═══ Available records

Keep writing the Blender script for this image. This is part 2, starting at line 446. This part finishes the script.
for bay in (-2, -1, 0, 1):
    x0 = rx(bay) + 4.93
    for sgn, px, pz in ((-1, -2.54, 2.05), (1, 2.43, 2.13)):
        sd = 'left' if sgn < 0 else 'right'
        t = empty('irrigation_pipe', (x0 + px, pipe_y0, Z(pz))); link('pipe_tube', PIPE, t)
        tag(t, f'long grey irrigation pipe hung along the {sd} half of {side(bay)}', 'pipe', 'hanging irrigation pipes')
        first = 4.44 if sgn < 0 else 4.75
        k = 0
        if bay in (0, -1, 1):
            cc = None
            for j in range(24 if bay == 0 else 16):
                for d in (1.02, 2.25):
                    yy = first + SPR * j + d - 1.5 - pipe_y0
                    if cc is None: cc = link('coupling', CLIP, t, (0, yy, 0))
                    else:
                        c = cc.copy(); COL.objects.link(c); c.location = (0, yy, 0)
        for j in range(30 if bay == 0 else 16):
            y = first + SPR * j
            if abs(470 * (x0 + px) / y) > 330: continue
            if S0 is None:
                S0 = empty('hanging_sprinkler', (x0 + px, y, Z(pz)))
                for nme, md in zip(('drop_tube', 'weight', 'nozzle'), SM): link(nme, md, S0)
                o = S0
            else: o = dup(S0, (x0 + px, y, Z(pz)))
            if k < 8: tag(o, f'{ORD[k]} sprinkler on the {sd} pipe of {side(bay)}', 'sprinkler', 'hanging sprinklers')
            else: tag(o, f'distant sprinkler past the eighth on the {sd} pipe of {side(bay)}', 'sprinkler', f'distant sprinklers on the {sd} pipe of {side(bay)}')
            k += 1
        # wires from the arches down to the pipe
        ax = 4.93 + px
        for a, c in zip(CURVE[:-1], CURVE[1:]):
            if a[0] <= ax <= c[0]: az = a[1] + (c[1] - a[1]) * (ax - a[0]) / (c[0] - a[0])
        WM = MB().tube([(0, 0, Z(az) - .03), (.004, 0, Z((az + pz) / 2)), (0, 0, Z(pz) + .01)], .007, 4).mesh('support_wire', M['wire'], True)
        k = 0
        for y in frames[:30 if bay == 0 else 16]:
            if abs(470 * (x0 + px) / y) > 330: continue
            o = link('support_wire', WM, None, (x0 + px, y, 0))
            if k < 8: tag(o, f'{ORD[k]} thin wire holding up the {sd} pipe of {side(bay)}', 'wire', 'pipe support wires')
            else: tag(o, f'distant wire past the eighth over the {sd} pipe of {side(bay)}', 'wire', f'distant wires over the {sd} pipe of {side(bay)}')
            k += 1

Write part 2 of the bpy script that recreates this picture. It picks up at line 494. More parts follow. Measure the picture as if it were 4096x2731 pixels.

══════

Task instructions: Return the listing above in its exact form.

Completed exercise:
Keep writing the Blender script for this image. This is part 2, starting at line 446. This part finishes the script.
for bay in (-2, -1, 0, 1):
    x0 = rx(bay) + 4.93
    for sgn, px, pz in ((-1, -2.54, 2.05), (1, 2.43, 2.13)):
        sd = 'left' if sgn < 0 else 'right'
        t = empty('irrigation_pipe', (x0 + px, pipe_y0, Z(pz))); link('pipe_tube', PIPE, t)
        tag(t, f'long grey irrigation pipe hung along the {sd} half of {side(bay)}', 'pipe', 'hanging irrigation pipes')
        first = 4.44 if sgn < 0 else 4.75
        k = 0
        if bay in (0, -1, 1):
            cc = None
            for j in range(24 if bay == 0 else 16):
                for d in (1.02, 2.25):
                    yy = first + SPR * j + d - 1.5 - pipe_y0
                    if cc is None: cc = link('coupling', CLIP, t, (0, yy, 0))
                    else:
                        c = cc.copy(); COL.objects.link(c); c.location = (0, yy, 0)
        for j in range(30 if bay == 0 else 16):
            y = first + SPR * j
            if abs(470 * (x0 + px) / y) > 330: continue
            if S0 is None:
                S0 = empty('hanging_sprinkler', (x0 + px, y, Z(pz)))
                for nme, md in zip(('drop_tube', 'weight', 'nozzle'), SM): link(nme, md, S0)
                o = S0
            else: o = dup(S0, (x0 + px, y, Z(pz)))
            if k < 8: tag(o, f'{ORD[k]} sprinkler on the {sd} pipe of {side(bay)}', 'sprinkler', 'hanging sprinklers')
            else: tag(o, f'distant sprinkler past the eighth on the {sd} pipe of {side(bay)}', 'sprinkler', f'distant sprinklers on the {sd} pipe of {side(bay)}')
            k += 1
        # wires from the arches down to the pipe
        ax = 4.93 + px
        for a, c in zip(CURVE[:-1], CURVE[1:]):
            if a[0] <= ax <= c[0]: az = a[1] + (c[1] - a[1]) * (ax - a[0]) / (c[0] - a[0])
        WM = MB().tube([(0, 0, Z(az) - .03), (.004, 0, Z((az + pz) / 2)), (0, 0, Z(pz) + .01)], .007, 4).mesh('support_wire', M['wire'], True)
        k = 0
        for y in frames[:30 if bay == 0 else 16]:
            if abs(470 * (x0 + px) / y) > 330: continue
            o = link('support_wire', WM, None, (x0 + px, y, 0))
            if k < 8: tag(o, f'{ORD[k]} thin wire holding up the {sd} pipe of {side(bay)}', 'wire', 'pipe support wires')
            else: tag(o, f'distant wire past the eighth over the {sd} pipe of {side(bay)}', 'wire', f'distant wires over the {sd} pipe of {side(bay)}')
            k += 1

Write part 2 of the bpy script that recreates this picture. It picks up at line 494. More parts follow. Measure the picture as if it were 4096x2731 pixels.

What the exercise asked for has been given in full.